Les touristes juifs français sont représentés d’une manière comique. Ils semblent naïfs dans leur vision idéalisée d’Israël, donnant l’impression d’être déconnectés de la réalité qui les entoure...
Effectivement. Je voulais les peindre un peu à la manière d’un Jacques Tati, et, par leur biais, donner par moment un aspect burlesque, ironique, à la fuite du héros. Je dois dire que même pour le personnage de Shlomi, j’ai pensé à une figure comique, celle de Buster Keaton avec sa gestuelle robotique et automatique. Le visage froid et sans expression de Shlomi, mais qui révèle aussi une forme d’innocence, est inspiré lui aussi du visage de Keaton.
Il y a une forme d’ironie dans le fait que le seul personnage qui échappe à ce climat nationaliste est la grand-mère de Shlomi qui, justement, souffre de démence...
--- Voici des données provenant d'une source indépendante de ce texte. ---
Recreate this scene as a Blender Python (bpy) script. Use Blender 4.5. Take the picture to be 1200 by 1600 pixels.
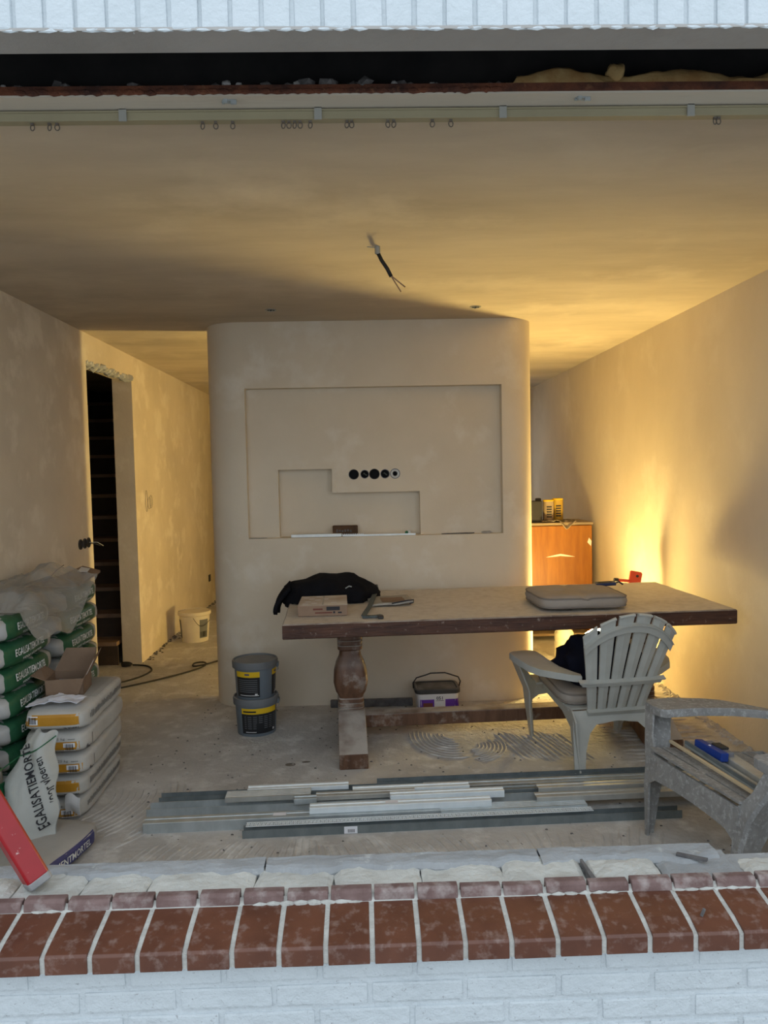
import bpy, bmesh, math, random
from mathutils import Vector, Matrix, noise
from mathutils.bvhtree import BVHTree

for o in list(bpy.data.objects): bpy.data.objects.remove(o)
SC = bpy.context.scene
COL = SC.collection
R = math.radians

# ------------------------------------------------------------------ camera
cam = bpy.data.cameras.new('camera')
cam.sensor_fit = 'HORIZONTAL'; cam.sensor_width = 36.0; cam.lens = 1185.4 * 36 / 1200
cam.clip_start = 0.05; cam.clip_end = 200
co = bpy.data.objects.new('camera', cam); COL.objects.link(co)
def cam_axes(p, y, r):
    f = Vector((math.sin(y)*math.cos(p), math.cos(y)*math.cos(p), -math.sin(p)))
    rt = Vector((math.cos(y), -math.sin(y), 0)); up = rt.cross(f)
    c, s = math.cos(r), math.sin(r)
    return c*rt + s*up, -s*rt + c*up, f
cr, cu, cf = cam_axes(0.0526845, 0.0253312, -0.0209113)
CAMH = 1.524
co.matrix_world = Matrix(((cr.x, cu.x, -cf.x, 0), (cr.y, cu.y, -cf.y, 0), (cr.z, cu.z, -cf.z, CAMH), (0, 0, 0, 1)))
SC.camera = co

# ------------------------------------------------------------------ world, exposure
w = bpy.data.worlds.new('overcast_sky'); SC.world = w; w.use_nodes = True
bg = w.node_tree.nodes['Background']
bg.inputs[0].default_value = (0.80, 0.90, 1.0, 1); bg.inputs[1].default_value = 1.0
SC.view_settings.view_transform = 'Standard'; SC.view_settings.look = 'None'
SC.view_settings.gamma = 1.0; SC.view_settings.use_curve_mapping = False
SC.view_settings.exposure = 0.85
LAMP_E = 310.0

# ------------------------------------------------------------------ helpers
rnd = random.Random(7)
def link(o, parent=None):
    COL.objects.link(o)
    if parent is not None: o.parent = parent
    return o
def tag(o, label=None, cat=None, group=None, kind=None):
    if label: o['label'] = label
    if cat: o['category'] = cat
    if group: o['group'] = group
    if kind: o['kind'] = kind
    return o
def empty(name, loc=(0, 0, 0), rz=0, label=None, cat=None, group=None):
    o = bpy.data.objects.new(name, None); o.empty_display_size = 0.05
    COL.objects.link(o); o.location = loc; o.rotation_euler = (0, 0, rz)
    return tag(o, label, cat, group)
def copy_tree(o, parent=None):
    c = o.copy(); COL.objects.link(c); c.parent = parent
    for ch in list(o.children): copy_tree(ch, c)
    return c

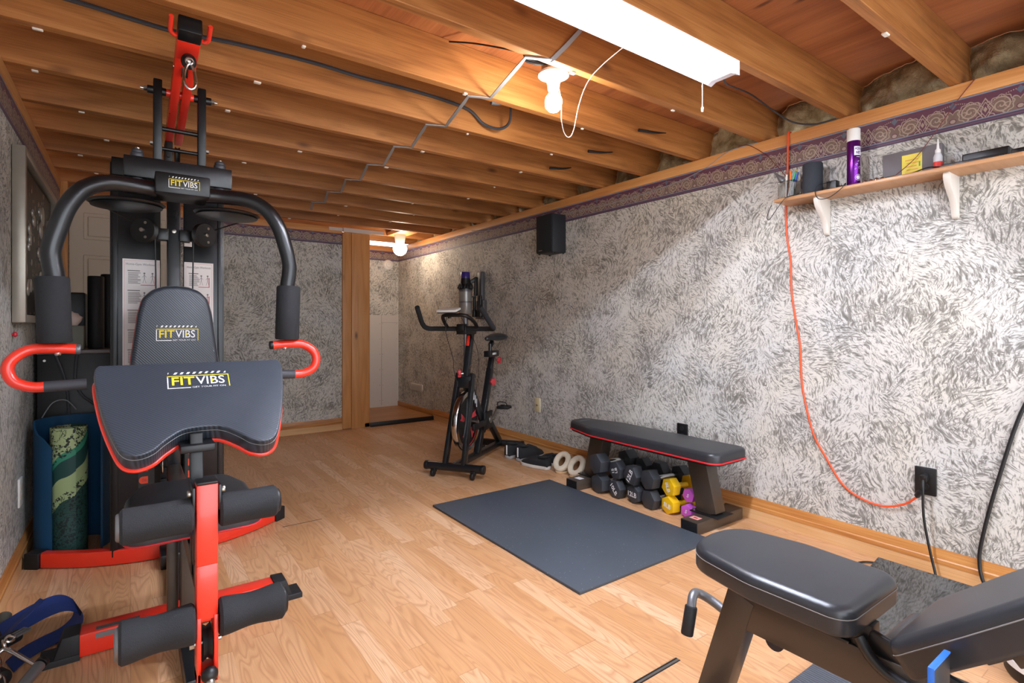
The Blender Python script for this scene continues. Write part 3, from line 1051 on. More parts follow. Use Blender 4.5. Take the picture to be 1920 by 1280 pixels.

Pour Shlomi, le seul refuge, le seul îlot de sainteté, c’est effectivement l’appartement de sa grand-mère, jouée par Tiki Dayan, une merveilleuse actrice. Mais il s’agit en fait d’un espace liminal, en dehors du temps, qui existe dans cette zone intermédiaire entre la réalité, la conscience et la mémoire. La grand-mère confond réalité et imaginaire (elle confond par exemple son compagnon et son père), comme si elle vivait déjà dans un songe. C’est seulement là, et après avoir écouté une chanson de Mercedes Sosa, que Shlomi se sent un peu apaisé et parvient à s’endormir. L’apaisement ne semble pouvoir aller de pair qu’avec un univers imaginaire, la réalité étant inévitablement tragique.
Ces dernières années, le cinéma israélien s’est éloigné des sujets politiques, entre autres à cause des pressions massives du gouvernement. Pensez-vous que votre film, ainsi que le choc du 7 octobre, pourraient annoncer le retour du politique au sein du cinéma national ?
J’aimerais bien y croire, j’aimerais bien.